Rany, niech ten rok się już kończy. Wpierdol pogania wpierdol, jedna kompromitacja nie nadąża za drugą kompromitacją. Sami się gubimy, kto zalicza wszechwpierdol, kto eurowpierdol, a kto tylko agrowpierdol. Jest tego za dużo. I kiedy już wydawało nam się, że gorzej być nie może, okazuje się, iż nasze młode supertalenty – na czele z Dawidem Kownackim – są w stanie pukać w dno od spodu.
Są w stanie długo przegrywać z Wyspami Owczymi. Z wulkanicznym archipelagiem, którego całą ludność dałoby się zmieścić w Białej Podlaskiej. Kto przegrywa? Dawid Kownacki, z doświadczeniem na mundialu. Bartosz Kapusta, z doświadczeniem na mistrzostwach Europy. Do tego Paweł Bochniewicz, Mateusz Wieteska, Jakub Piotrowski czy wchodzący z ławki Sebastian Szymański. Niektórzy nieograni, bez rytmu meczowego. Ale czy to może tłumaczyć remis z Wyspami Owczymi?

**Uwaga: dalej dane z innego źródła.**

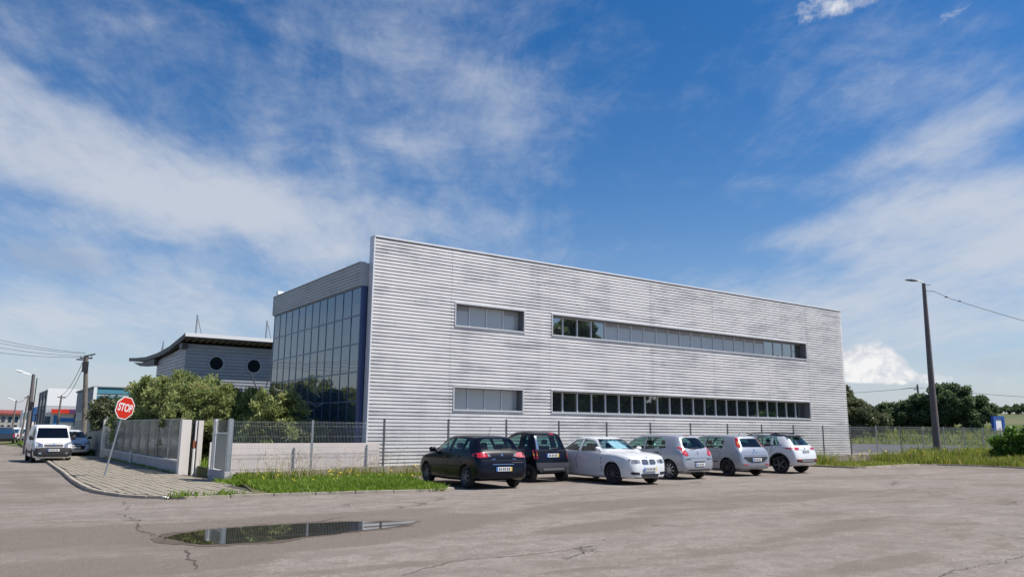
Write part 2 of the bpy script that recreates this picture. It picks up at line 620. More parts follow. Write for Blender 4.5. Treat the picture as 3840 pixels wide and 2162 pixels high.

Nie, to jest wstyd. Drugi bolesny pstryczek w nos od Farerów na przestrzeni kilkunastu miesięcy.
Dobra, to nie są ogórki hodowane na glebach próchnicznych (na takich rosną najlepsze, serio), a drużyna, która uciułała w tych eliminacjach pięć punktów, czyli coś tam potrafi, ale spójrzmy z jakimi rywalami jej szło. Pokonała Gruzję, zremisowała z Finlandią. No, kłaniać się raczej nie będziemy. A, no i w listopadzie zeszłego roku podzieliła się punktami z Polską, ale – jak widać – to akurat żadne osiągnięcie nie jest.
Trzeba było pójść drogą Jana Tomaszewskiego, który przyznał, że gówno go obchodzi młodzieżówka i jej wyniki, i sobie ten popis żenady odpuścić. Bo to długo był popis żenady, tak naprawdę zaczęliśmy grać dopiero w końcówce. Jakkolwiek spojrzeć, trochę późno.
Co nas uwierało najbardziej? Przede wszystkim przespana pierwsza połowa i brak kultury gry. Bo kilka sytuacji sobie stworzyliśmy – inna sprawa, że byliśmy strasznie nieskuteczni – ale to, jak prezentowaliśmy się w ogólnym rozrachunku, jest tak samo żenujące jak końcowy wynik.
A ten brzmi 1:1. 1:1 po stracie Kownackiego, który uwikłał się w niepotrzebny drybling. 1:1 po długiej piłce za plecy Wieteski, który źle się ustawił, a potem przegrał pojedynek biegowy (cóż za zaskoczenie). 1:1 po braku asekuracji jego partnerów z obrony. I wreszcie 1:1 po bardzo dobrym, technicznym wykończeniu Jakupa Thomsena. No i 1:1 po miękkim rzucie karnym. Kownacki w drugiej połowie upadł w polu karnym, jakiś kontakt był, ale nie ma co ukrywać, że nasz napastnik sporo dodał od siebie.
Przynajmniej pewnie wykonał jedenastkę, bo wcześniej – jak cała nasza kadra – był potwornie nieskuteczny. Jak już ustaliliśmy – kultury gry u nas nie uświadczyliśmy, a żeby nie rzucać słów na wiatr, przedstawiamy dowód rzeczowy.
Druga minuta doliczonego czasu. Polska remisuje z Wyspami Owczymi 1:1. Rzut z autu dla Polski i … pic.twitter.com/zq8dKYvlRe
— Kartofliska.pl (@kartofliska) September 7, 2018
W drugiej połowie trochę wiatru robił Jóźwiak, gdyby nie bramkarz gości Karstin Hansen, który wyjął kilka bardzo trudnych piłek – świetna sytuacja Jagiełły czy mocny strzał z linii pola karnego Kownackiego w końcówce – pewnie wyszarpalibyśmy zwycięstwo. No ale się nie udało, gdybanie nie ma sensu. Na własne życzenie skomplikowaliśmy sobie sytuację w grupie, bo Duńczycy wygrali z Finlandią i obecnie zajmują pierwsze miejsce. A nasz terminarz jest wymagający – wyjazd z Finlandią, wizyta w Danii i starcie u siebie z Gruzją.
Życzymy powodzenia… Niby w tych eliminacjach nie przegraliśmy żadnego meczu, ale strasznie skomplikowaliśmy sobie sytuację, przede wszystkim dwukrotnie remisując z Wyspami Owczymi.